> _Set problem_
Transcribe the listing below from its opening line up to and including the line that contains "end panel', 'cable')"; reproduce nothing else.

> _Material_

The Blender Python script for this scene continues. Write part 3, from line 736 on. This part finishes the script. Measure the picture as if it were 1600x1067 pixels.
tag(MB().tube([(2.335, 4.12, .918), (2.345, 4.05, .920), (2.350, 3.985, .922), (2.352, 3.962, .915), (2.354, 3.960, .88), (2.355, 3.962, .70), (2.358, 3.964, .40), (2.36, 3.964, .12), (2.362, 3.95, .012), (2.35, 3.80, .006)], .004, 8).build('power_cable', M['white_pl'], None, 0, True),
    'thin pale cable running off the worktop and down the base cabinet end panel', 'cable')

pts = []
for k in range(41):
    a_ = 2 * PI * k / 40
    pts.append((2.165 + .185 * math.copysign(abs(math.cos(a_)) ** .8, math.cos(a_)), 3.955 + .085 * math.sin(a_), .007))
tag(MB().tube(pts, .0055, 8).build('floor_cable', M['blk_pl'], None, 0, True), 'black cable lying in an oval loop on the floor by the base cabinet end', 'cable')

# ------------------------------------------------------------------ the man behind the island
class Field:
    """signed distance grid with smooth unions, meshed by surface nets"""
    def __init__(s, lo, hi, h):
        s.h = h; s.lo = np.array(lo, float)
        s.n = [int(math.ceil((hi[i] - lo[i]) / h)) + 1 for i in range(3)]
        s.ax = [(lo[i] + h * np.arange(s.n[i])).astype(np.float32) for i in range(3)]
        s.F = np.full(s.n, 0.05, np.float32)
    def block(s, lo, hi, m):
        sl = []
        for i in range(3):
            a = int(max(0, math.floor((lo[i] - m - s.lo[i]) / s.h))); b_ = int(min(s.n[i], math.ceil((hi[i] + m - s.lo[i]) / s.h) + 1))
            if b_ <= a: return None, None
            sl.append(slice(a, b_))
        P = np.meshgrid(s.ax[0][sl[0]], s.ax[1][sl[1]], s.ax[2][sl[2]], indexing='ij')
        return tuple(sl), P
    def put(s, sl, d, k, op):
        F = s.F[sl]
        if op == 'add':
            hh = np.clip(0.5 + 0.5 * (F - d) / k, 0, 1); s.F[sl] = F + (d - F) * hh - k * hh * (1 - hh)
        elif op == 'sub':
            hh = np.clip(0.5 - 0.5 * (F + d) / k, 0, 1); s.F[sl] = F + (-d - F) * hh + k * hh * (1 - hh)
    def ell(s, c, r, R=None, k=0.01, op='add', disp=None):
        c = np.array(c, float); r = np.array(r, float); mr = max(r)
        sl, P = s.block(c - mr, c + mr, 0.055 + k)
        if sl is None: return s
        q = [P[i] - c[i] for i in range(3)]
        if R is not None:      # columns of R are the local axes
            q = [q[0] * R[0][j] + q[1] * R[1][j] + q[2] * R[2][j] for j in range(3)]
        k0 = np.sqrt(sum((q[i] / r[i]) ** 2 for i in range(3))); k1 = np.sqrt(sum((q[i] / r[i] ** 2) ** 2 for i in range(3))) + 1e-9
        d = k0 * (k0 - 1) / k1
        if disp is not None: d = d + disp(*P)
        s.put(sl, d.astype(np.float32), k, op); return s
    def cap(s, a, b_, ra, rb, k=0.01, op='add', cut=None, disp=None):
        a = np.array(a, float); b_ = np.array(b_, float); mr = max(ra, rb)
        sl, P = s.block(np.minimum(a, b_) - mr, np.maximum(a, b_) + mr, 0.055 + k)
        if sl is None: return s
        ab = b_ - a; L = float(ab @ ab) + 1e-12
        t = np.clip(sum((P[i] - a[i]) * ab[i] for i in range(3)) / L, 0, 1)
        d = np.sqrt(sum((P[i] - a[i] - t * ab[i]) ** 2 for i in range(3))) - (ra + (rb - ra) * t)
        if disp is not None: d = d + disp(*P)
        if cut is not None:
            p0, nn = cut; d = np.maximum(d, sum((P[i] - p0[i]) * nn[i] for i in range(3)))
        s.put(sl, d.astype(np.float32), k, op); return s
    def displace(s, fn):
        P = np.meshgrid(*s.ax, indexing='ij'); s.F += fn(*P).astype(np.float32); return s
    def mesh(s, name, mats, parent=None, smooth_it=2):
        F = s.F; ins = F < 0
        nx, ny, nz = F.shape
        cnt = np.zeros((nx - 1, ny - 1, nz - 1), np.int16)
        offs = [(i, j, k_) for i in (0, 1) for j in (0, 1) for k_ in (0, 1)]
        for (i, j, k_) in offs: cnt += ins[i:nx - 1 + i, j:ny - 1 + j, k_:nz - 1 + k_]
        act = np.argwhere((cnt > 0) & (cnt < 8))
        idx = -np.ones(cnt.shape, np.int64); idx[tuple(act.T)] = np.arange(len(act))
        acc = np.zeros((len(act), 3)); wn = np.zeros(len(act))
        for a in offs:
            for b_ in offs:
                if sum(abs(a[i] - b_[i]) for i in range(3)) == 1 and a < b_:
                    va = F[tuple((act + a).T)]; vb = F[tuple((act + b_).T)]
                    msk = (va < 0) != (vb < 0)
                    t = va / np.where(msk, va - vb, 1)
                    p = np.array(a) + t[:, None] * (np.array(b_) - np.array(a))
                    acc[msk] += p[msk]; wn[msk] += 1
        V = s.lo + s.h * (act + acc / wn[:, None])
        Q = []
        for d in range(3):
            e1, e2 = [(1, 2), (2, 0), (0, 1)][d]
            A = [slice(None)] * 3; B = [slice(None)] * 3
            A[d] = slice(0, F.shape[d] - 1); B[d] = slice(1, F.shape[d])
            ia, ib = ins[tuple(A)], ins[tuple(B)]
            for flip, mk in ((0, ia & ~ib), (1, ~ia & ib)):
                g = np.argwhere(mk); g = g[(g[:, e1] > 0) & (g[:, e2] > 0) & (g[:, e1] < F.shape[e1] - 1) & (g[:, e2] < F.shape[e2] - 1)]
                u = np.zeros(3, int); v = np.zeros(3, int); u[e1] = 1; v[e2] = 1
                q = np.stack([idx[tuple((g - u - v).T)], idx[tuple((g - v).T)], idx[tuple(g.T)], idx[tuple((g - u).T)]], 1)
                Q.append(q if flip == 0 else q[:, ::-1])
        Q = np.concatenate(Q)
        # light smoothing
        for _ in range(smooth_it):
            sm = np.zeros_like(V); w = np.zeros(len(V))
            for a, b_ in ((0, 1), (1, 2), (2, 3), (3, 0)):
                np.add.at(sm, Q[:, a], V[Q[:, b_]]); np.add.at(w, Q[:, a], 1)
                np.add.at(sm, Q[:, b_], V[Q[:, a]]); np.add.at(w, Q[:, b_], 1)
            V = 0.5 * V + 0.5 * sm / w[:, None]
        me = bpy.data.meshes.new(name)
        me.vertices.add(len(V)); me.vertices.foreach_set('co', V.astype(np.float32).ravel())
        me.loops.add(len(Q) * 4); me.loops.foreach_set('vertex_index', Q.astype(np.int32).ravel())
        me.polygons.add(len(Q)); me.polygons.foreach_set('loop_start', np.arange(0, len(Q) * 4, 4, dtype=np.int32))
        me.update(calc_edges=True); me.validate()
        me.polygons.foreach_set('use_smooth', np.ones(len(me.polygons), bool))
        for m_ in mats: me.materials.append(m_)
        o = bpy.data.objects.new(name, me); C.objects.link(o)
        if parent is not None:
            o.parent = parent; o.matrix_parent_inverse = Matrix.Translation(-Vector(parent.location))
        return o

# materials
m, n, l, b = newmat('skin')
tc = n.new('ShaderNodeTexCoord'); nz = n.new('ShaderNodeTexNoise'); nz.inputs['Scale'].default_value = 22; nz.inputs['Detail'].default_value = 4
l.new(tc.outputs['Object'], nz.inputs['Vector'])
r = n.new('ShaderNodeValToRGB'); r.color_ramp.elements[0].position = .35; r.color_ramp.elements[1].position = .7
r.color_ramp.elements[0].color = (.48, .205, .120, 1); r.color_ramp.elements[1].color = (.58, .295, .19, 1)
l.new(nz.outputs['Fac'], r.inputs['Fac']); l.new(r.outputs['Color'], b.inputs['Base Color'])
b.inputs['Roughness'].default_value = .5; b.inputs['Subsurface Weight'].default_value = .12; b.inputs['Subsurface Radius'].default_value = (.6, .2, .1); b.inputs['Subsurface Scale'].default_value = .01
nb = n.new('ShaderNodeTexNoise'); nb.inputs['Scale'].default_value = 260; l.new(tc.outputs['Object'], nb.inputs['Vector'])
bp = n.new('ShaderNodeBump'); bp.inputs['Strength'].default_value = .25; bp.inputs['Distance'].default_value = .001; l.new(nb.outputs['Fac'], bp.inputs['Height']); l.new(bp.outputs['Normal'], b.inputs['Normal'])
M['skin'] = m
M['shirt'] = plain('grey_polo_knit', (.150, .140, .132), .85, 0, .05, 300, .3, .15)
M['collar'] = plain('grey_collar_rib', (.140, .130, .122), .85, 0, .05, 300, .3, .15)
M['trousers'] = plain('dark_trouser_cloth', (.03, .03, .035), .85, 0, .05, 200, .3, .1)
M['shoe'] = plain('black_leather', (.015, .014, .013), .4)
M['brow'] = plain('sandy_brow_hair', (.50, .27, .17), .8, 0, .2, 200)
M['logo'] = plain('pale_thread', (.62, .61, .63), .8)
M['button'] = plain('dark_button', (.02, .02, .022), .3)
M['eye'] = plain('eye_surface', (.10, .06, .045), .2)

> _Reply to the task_
The Blender Python script for this scene continues. Write part 3, from line 736 on. This part finishes the script. Measure the picture as if it were 1600x1067 pixels.
tag(MB().tube([(2.335, 4.12, .918), (2.345, 4.05, .920), (2.350, 3.985, .922), (2.352, 3.962, .915), (2.354, 3.960, .88), (2.355, 3.962, .70), (2.358, 3.964, .40), (2.36, 3.964, .12), (2.362, 3.95, .012), (2.35, 3.80, .006)], .004, 8).build('power_cable', M['white_pl'], None, 0, True),
    'thin pale cable running off the worktop and down the base cabinet end panel', 'cable')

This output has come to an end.